The first six seasons of Archer saw the titular agent and his back-up team at private security firm ISIS (hurriedly renamed and then removed from references for fairly obvious real-world reasons) getting into scrapes and hijinks against an ambiguous historical background. Season 6 was the final one for the "classic" Archer set-up, with the crew working for the CIA directly against hostile foreign powers whilst getting into their standard inter-team banter. Season 7 moves the team to Los Angeles and a private detective agency setting, which works well but also feels a little too reminiscent of Season 5's Miami-set "Vice" season.

At the end of Season 7, however, the show takes an abrupt turn for the surreal. Archer is shot and falls into a coma; the subsequent three seasons unfold entirely in his mind (shades of classic British genre shows Life on Mars and Ashes to Ashes) with the regular cast re-conceptualised each time. Season 8, subtitled Dreamland, sees the team in 1947 LA and riffing off classic film noir tropes. Season 9, Danger Island, puts the team on a tropical island. Season 10, Archer 1999, is set in the future with the regular team now crewmembers on a starship.

For a show to completely rejig its premise like this and for so long is remarkable, perhaps even unprecedented. Archer was so firmly immersed in the world of spies, espionage and modern pop culture references that yanking the show completely out of it and forcing it into areas away from its comfort zone feels unsettling, but also extremely brave and, when it works, quite inventive. For any show, six seasons and 75 episodes in one milieu is more than enough, so to switch to a new approach helps in keeping the show fresh.

Or at least it should. Truth be told, these latter four seasons of Archer are a mixed bag. Season 7 feels very much like a reheated version of Season 5 and very little of the season's storylines or characters have remained memorable. Fun to watch in the moment, but a little too reliant on running gags. The three "concept" seasons are all better, and there's a lot of fun seeing the characters reimagined in new situations. However, the characters quickly fall back into their more familiar roles and a lot of the running gags and repetitive character tics from earlier seasons return. There's no denying that the "high concept" idea does inject fresh energy to the show at a moment when it was running out, but it doesn't solve all of the problems.

Of the three high concept seasons, Archer 1999 is by far the best. Putting the team on a spaceship is a brilliant idea and allows the writers to bring in a lot of new concepts that they couldn't touch previously. It features some of the best laughs since the show's early seasons, with Mr. Deadly Goes to Town (starring the incomparable Matt Berry as the titular Mr. Deadly, a sentient bomb who just wants someone to detonate him) being a stand-out moment. Danger Island is okay, but it feels like we visited a lot of these ideas in previous seasons when Archer had to go to exotic locations to undertake one-off missions. Dreamland has a lot of promise but the noir setting isn't really compatible with Archer's usually cynical and biting humour, so it does go to waste a little.
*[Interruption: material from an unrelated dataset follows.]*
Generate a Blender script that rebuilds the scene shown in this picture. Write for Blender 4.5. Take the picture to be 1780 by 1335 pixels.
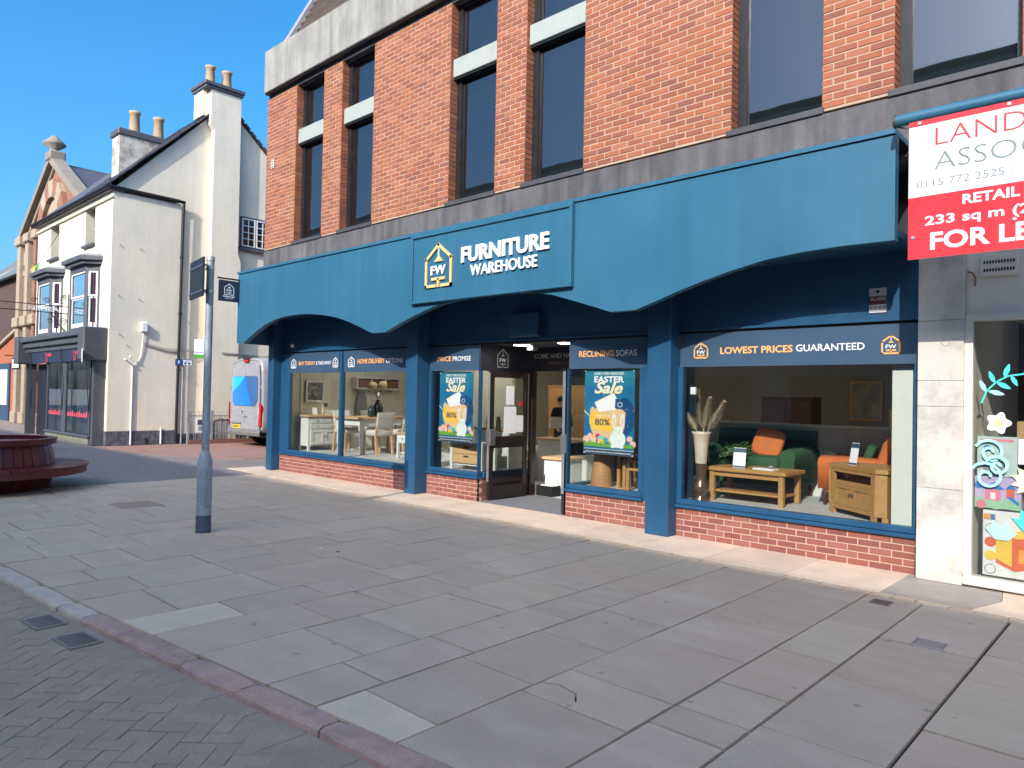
import bpy, math, random
from mathutils import Vector, Matrix
R = math.radians
random.seed(7)
SC = bpy.context.scene
COL = SC.collection
for o in list(bpy.data.objects):
    bpy.data.objects.remove(o)

# ------------------------------------------------------------------ camera
CAM = Vector((0.0, -7.73, 1.63))
YAW, PITCH, ROLL, FPX = R(43.0747), R(1.01536), R(1.16594), 1253.12
fwd = Vector((-math.sin(YAW) * math.cos(PITCH), math.cos(YAW) * math.cos(PITCH), math.sin(PITCH)))
rgt0 = Vector((math.cos(YAW), math.sin(YAW), 0))
dwn0 = -rgt0.cross(fwd)
rgt = math.cos(ROLL) * rgt0 - math.sin(ROLL) * dwn0
dwn = math.cos(ROLL) * dwn0 + math.sin(ROLL) * rgt0
cam_d = bpy.data.cameras.new('Camera')
cam = bpy.data.objects.new('Camera', cam_d)
COL.objects.link(cam)
cam_d.sensor_width = 36
cam_d.lens = FPX / 1780 * 36
cam_d.clip_start = 0.05
cam_d.clip_end = 3000
cam.matrix_world = Matrix(((rgt.x, -dwn.x, -fwd.x, CAM.x), (rgt.y, -dwn.y, -fwd.y, CAM.y), (rgt.z, -dwn.z, -fwd.z, CAM.z), (0, 0, 0, 1)))
SC.camera = cam

# ------------------------------------------------------------------ sky and sun
TOSUN = Vector((0.32, -1.0, 0.65)).normalized()
ELEV = math.asin(TOSUN.z)
world = bpy.data.worlds.new('World')
SC.world = world
world.use_nodes = True
wn = world.node_tree
bg = wn.nodes['Background']
sky = wn.nodes.new('ShaderNodeTexSky')
sky.sky_type = 'NISHITA'
sky.sun_disc = False
sky.sun_elevation = ELEV
sky.sun_rotation = math.atan2(TOSUN.x, TOSUN.y)
sky.altitude = 50
sky.air_density = 0.9
sky.dust_density = 4.5
sky.ozone_density = 7.0
hsv = wn.nodes.new('ShaderNodeHueSaturation')
hsv.inputs['Saturation'].default_value = 1.22
hsv.inputs['Hue'].default_value = 0.488
wn.links.new(sky.outputs[0], hsv.inputs['Color'])
wn.links.new(hsv.outputs[0], bg.inputs[0])
bg.inputs[1].default_value = 0.15
sun_d = bpy.data.lights.new('sun', 'SUN')
sun_d.energy = 2.2
sun_d.angle = R(0.5)
sun_d.color = (1.0, 0.94, 0.85)
sun = bpy.data.objects.new('sun', sun_d)
COL.objects.link(sun)
sun.rotation_euler = (-TOSUN).to_track_quat('-Z', 'Y').to_euler()
sun.location = (0, -20, 30)
SC.view_settings.view_transform = 'Standard'
SC.view_settings.look = 'None'
SC.view_settings.exposure = 1.2
SC.view_settings.gamma = 1
SC.view_settings.use_curve_mapping = False
SC.cycles.use_denoising = True
SC.cycles.max_bounces = 8
SC.cycles.diffuse_bounces = 4
SC.cycles.glossy_bounces = 4
SC.cycles.transparent_max_bounces = 16
SC.cycles.caustics_reflective = False
SC.cycles.caustics_refractive = False

# ------------------------------------------------------------------ materials
MATS = {}
def nd(nt, t, **kw):
    n = nt.nodes.new(t)
    for k, v in kw.items():
        if isinstance(k, str) and hasattr(n, k):
            setattr(n, k, v)
    return n
def mat(name, col, rough=0.6, var=0.12, scale=3.0, fine=0.06, fscale=60.0, bump=0.0, bscale=80.0, metal=0.0,
        spec=0.5, island=0.0, hue=0.0, stretch=None, col2=None, c2scale=1.5, c2amt=0.0, coat=0.0, emit=0.0, spots=0.0, streak=0.0, rvar=0.1, tones=None):
    if name in MATS:
        return MATS[name]
    m = bpy.data.materials.new(name)
    m.use_nodes = True
    MATS[name] = m
    nt = m.node_tree
    L = nt.links.new
    b = nt.nodes['Principled BSDF']
    geo = nd(nt, 'ShaderNodeNewGeometry')
    pos = geo.outputs['Position']
    if stretch:
        mp = nd(nt, 'ShaderNodeMapping')
        mp.inputs['Scale'].default_value = stretch
        L(pos, mp.inputs['Vector'])
        pos2 = mp.outputs[0]
    else:
        pos2 = pos
    n1 = nd(nt, 'ShaderNodeTexNoise')
    n1.inputs['Scale'].default_value = scale
    n1.inputs['Detail'].default_value = 6
    n1.inputs['Roughness'].default_value = 0.62
    L(pos2, n1.inputs['Vector'])
    n2 = nd(nt, 'ShaderNodeTexNoise')
    n2.inputs['Scale'].default_value = fscale
    n2.inputs['Detail'].default_value = 3
    L(pos, n2.inputs['Vector'])
    def mr(src, a, c, lo=0.25, hi=0.75):
        r = nd(nt, 'ShaderNodeMapRange')
        r.inputs['From Min'].default_value = lo
        r.inputs['From Max'].default_value = hi
        r.inputs['To Min'].default_value = a
        r.inputs['To Max'].default_value = c
        L(src, r.inputs['Value'])
        return r.outputs[0]
    def mul(a, c):
        x = nd(nt, 'ShaderNodeMath', operation='MULTIPLY')
        L(a, x.inputs[0]); L(c, x.inputs[1])
        return x.outputs[0]
    f = mul(mr(n1.outputs['Fac'], 1 - var, 1 + var), mr(n2.outputs['Fac'], 1 - fine, 1 + fine))
    rgb = nd(nt, 'ShaderNodeRGB')
    rgb.outputs[0].default_value = (*col, 1)
    base = rgb.outputs[0]
    rnd = None
    if island or hue or tones:
        oi = nd(nt, 'ShaderNodeObjectInfo')
        ad = nd(nt, 'ShaderNodeMath', operation='ADD')
        L(oi.outputs['Random'], ad.inputs[0]); L(geo.outputs['Random Per Island'], ad.inputs[1])
        fr = nd(nt, 'ShaderNodeMath', operation='FRACT')
        L(ad.outputs[0], fr.inputs[0])
        rnd = fr.outputs[0]
        if tones:
            cr = nd(nt, 'ShaderNodeValToRGB')
            cr.color_ramp.interpolation = 'CONSTANT'
            el = cr.color_ramp.elements
            for i, c in enumerate(tones):
                e = el[0] if i == 0 else (el[1] if i == 1 else el.new(i / len(tones)))
                e.position = i / len(tones)
                e.color = (*c, 1)
            L(rnd, cr.inputs[0])
            base = cr.outputs[0]
        if island:
            f = mul(f, mr(rnd, 1 - island, 1 + island, 0, 1))
    if c2amt:
        n3 = nd(nt, 'ShaderNodeTexNoise')
        n3.inputs['Scale'].default_value = c2scale
        n3.inputs['Detail'].default_value = 8
        n3.inputs['Roughness'].default_value = 0.7
        L(pos2, n3.inputs['Vector'])
        mx = nd(nt, 'ShaderNodeMix', data_type='RGBA')
        L(mr(n3.outputs['Fac'], 0, c2amt, 0.45, 0.68), mx.inputs['Factor'])
        L(base, mx.inputs['A'])
        mx.inputs['B'].default_value = (*(col2 or col), 1)
        base = mx.outputs['Result']
    if spots:                                   # trodden gum and small stains
        for sc, thr, dk in ((3.1, .085, 1 - spots), (7.3, .06, 1 - spots * .7), (1.3, .10, 1 + spots * .25)):
            vo = nd(nt, 'ShaderNodeTexVoronoi'); vo.inputs['Scale'].default_value = sc
            nz = nd(nt, 'ShaderNodeTexNoise'); nz.inputs['Scale'].default_value = 25
            L(pos, nz.inputs['Vector']); L(pos, vo.inputs['Vector'])
            ad2 = nd(nt, 'ShaderNodeMath', operation='MULTIPLY_ADD'); ad2.inputs[1].default_value = .06
            L(nz.outputs['Fac'], ad2.inputs[0]); L(vo.outputs['Distance'], ad2.inputs[2])
            f = mul(f, mr(ad2.outputs[0], dk, 1, thr, thr + .03))
    if streak:                                  # rain streaks
        mp3 = nd(nt, 'ShaderNodeMapping'); mp3.inputs['Scale'].default_value = (5, 5, .35)
        ns = nd(nt, 'ShaderNodeTexNoise'); ns.inputs['Scale'].default_value = 1.4; ns.inputs['Detail'].default_value = 5
        L(pos, mp3.inputs[0]); L(mp3.outputs[0], ns.inputs['Vector'])
        f = mul(f, mr(ns.outputs['Fac'], 1 - streak, 1 + streak * .5, .3, .7))
    hs = nd(nt, 'ShaderNodeHueSaturation')
    L(base, hs.inputs['Color'])
    L(f, hs.inputs['Value'])
    if hue:
        L(mr(rnd, 0.5 - hue, 0.5 + hue, 0, 1), hs.inputs['Hue'])
    L(hs.outputs[0], b.inputs['Base Color'])
    L(mr(n1.outputs['Fac'], max(0.02, rough - rvar), min(1, rough + rvar)), b.inputs['Roughness'])
    b.inputs['Metallic'].default_value = metal
    b.inputs['Specular IOR Level'].default_value = spec
    b.inputs['Coat Weight'].default_value = coat
    if emit:
        b.inputs['Emission Color'].default_value = (*col, 1)
        b.inputs['Emission Strength'].default_value = emit
    if bump:
        n4 = nd(nt, 'ShaderNodeTexNoise')
        n4.inputs['Scale'].default_value = bscale
        n4.inputs['Detail'].default_value = 5
        L(pos, n4.inputs['Vector'])
        bp = nd(nt, 'ShaderNodeBump')
        bp.inputs['Strength'].default_value = min(1, bump)
        bp.inputs['Distance'].default_value = 0.01
        L(n4.outputs['Fac'], bp.inputs['Height'])
        L(bp.outputs[0], b.inputs['Normal'])
    return m
def glass(name, tint=(0.9, 0.93, 0.92), ior=1.5, refl=0.0, cloud_amt=0.0, cloud_col=(0.6, 0.6, 0.6)):
    m = bpy.data.materials.new(name)
    m.use_nodes = True
    MATS[name] = m
    nt = m.node_tree
    L = nt.links.new
    nt.nodes.remove(nt.nodes['Principled BSDF'])
    out = nt.nodes['Material Output']
    tr = nd(nt, 'ShaderNodeBsdfTransparent'); tr.inputs[0].default_value = (*tint, 1)
    gl = nd(nt, 'ShaderNodeBsdfGlossy'); gl.inputs['Roughness'].default_value = 0.015
    gl.inputs[0].default_value = (0.95, 0.97, 1, 1)
    geo = nd(nt, 'ShaderNodeNewGeometry')
    wv = nd(nt, 'ShaderNodeTexNoise'); wv.inputs['Scale'].default_value = 1.3
    L(geo.outputs['Position'], wv.inputs['Vector'])
    bp = nd(nt, 'ShaderNodeBump'); bp.inputs['Strength'].default_value = 0.02; bp.inputs['Distance'].default_value = 0.04
    L(wv.outputs['Fac'], bp.inputs['Height'])
    L(bp.outputs[0], gl.inputs['Normal'])
    fr = nd(nt, 'ShaderNodeFresnel'); fr.inputs['IOR'].default_value = ior
    ad = nd(nt, 'ShaderNodeMath', operation='ADD'); ad.inputs[1].default_value = refl; ad.use_clamp = True
    L(fr.outputs[0], ad.inputs[0])
    mx = nd(nt, 'ShaderNodeMixShader')
    L(ad.outputs[0], mx.inputs[0]); L(tr.outputs[0], mx.inputs[1]); L(gl.outputs[0], mx.inputs[2])
    res = mx.outputs[0]
    if cloud_amt:  # diffuse grey noise painted in as cloud reflections
        df = nd(nt, 'ShaderNodeBsdfDiffuse'); df.inputs[0].default_value = (*cloud_col, 1)
        nz = nd(nt, 'ShaderNodeTexNoise'); nz.inputs['Scale'].default_value = 1.1; nz.inputs['Detail'].default_value = 7
        mp = nd(nt, 'ShaderNodeMapping'); mp.inputs['Scale'].default_value = (1.5, 1.5, 0.8); mp.inputs['Rotation'].default_value = (0, 0.5, 0)
        L(geo.outputs['Position'], mp.inputs[0]); L(mp.outputs[0], nz.inputs['Vector'])
        mr = nd(nt, 'ShaderNodeMapRange'); mr.inputs['From Min'].default_value = 0.35; mr.inputs['From Max'].default_value = 0.75
        mr.inputs['To Min'].default_value = cloud_amt * 0.25; mr.inputs['To Max'].default_value = cloud_amt
        L(nz.outputs['Fac'], mr.inputs['Value'])
        m2 = nd(nt, 'ShaderNodeMixShader')
        L(mr.outputs[0], m2.inputs[0]); L(res, m2.inputs[1]); L(df.outputs[0], m2.inputs[2])
        res = m2.outputs[0]
    L(res, out.inputs[0])
    return m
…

If the three high concept seasons don't entirely work as intended, they still help keep Archer (***½) fresh, and it's good to see that at the end of Season 10 the idea is put to bed permanently. Season 11 should see the return of the "real" world and Archer catching up with everyone over what has happened in the past three years should hopefully result in a more interesting show. The series airs on Netflix in the UK and FXX in the United States.